▶ [WHAT THIS TASK INVOLVES]
Retype all of the data exactly as given.

▶ [INFORMATION SHOWN]

begin

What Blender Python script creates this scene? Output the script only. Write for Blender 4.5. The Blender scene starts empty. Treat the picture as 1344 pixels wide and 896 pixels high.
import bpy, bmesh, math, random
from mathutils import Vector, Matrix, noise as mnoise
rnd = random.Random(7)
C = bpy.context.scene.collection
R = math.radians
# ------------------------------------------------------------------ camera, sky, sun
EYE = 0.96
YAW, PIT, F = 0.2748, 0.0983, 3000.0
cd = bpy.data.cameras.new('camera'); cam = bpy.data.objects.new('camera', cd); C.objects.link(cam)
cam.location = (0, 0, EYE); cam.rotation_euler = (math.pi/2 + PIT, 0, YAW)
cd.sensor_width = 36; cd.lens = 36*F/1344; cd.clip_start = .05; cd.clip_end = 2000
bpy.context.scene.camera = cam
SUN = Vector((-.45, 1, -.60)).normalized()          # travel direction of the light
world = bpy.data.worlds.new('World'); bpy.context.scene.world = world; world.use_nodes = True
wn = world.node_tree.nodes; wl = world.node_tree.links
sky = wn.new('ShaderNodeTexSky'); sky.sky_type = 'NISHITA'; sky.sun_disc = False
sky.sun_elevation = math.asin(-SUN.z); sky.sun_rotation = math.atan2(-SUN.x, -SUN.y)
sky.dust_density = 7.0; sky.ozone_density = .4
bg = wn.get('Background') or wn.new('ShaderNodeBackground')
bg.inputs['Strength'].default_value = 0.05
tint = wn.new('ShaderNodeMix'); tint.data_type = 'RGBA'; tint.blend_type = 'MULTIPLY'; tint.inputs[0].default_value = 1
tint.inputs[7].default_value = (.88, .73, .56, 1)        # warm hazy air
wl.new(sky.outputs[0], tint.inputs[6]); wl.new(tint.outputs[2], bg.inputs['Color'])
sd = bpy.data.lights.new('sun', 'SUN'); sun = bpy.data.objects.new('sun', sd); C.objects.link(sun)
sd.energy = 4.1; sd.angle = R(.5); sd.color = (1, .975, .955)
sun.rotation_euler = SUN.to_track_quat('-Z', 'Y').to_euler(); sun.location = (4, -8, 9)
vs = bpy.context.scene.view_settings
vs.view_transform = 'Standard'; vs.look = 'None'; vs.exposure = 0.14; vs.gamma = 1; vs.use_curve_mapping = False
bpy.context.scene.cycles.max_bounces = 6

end

▶ [ANSWER FOR THE TASK]
What Blender Python script creates this scene? Output the script only. Write for Blender 4.5. The Blender scene starts empty. Treat the picture as 1344 pixels wide and 896 pixels high.
import bpy, bmesh, math, random
from mathutils import Vector, Matrix, noise as mnoise
rnd = random.Random(7)
C = bpy.context.scene.collection
R = math.radians
# ------------------------------------------------------------------ camera, sky, sun
EYE = 0.96
YAW, PIT, F = 0.2748, 0.0983, 3000.0
cd = bpy.data.cameras.new('camera'); cam = bpy.data.objects.new('camera', cd); C.objects.link(cam)
cam.location = (0, 0, EYE); cam.rotation_euler = (math.pi/2 + PIT, 0, YAW)
cd.sensor_width = 36; cd.lens = 36*F/1344; cd.clip_start = .05; cd.clip_end = 2000
bpy.context.scene.camera = cam
SUN = Vector((-.45, 1, -.60)).normalized()          # travel direction of the light
world = bpy.data.worlds.new('World'); bpy.context.scene.world = world; world.use_nodes = True
wn = world.node_tree.nodes; wl = world.node_tree.links
sky = wn.new('ShaderNodeTexSky'); sky.sky_type = 'NISHITA'; sky.sun_disc = False
sky.sun_elevation = math.asin(-SUN.z); sky.sun_rotation = math.atan2(-SUN.x, -SUN.y)
sky.dust_density = 7.0; sky.ozone_density = .4
bg = wn.get('Background') or wn.new('ShaderNodeBackground')
bg.inputs['Strength'].default_value = 0.05
tint = wn.new('ShaderNodeMix'); tint.data_type = 'RGBA'; tint.blend_type = 'MULTIPLY'; tint.inputs[0].default_value = 1
tint.inputs[7].default_value = (.88, .73, .56, 1)        # warm hazy air
wl.new(sky.outputs[0], tint.inputs[6]); wl.new(tint.outputs[2], bg.inputs['Color'])
sd = bpy.data.lights.new('sun', 'SUN'); sun = bpy.data.objects.new('sun', sd); C.objects.link(sun)
sd.energy = 4.1; sd.angle = R(.5); sd.color = (1, .975, .955)
sun.rotation_euler = SUN.to_track_quat('-Z', 'Y').to_euler(); sun.location = (4, -8, 9)
vs = bpy.context.scene.view_settings
vs.view_transform = 'Standard'; vs.look = 'None'; vs.exposure = 0.14; vs.gamma = 1; vs.use_curve_mapping = False
bpy.context.scene.cycles.max_bounces = 6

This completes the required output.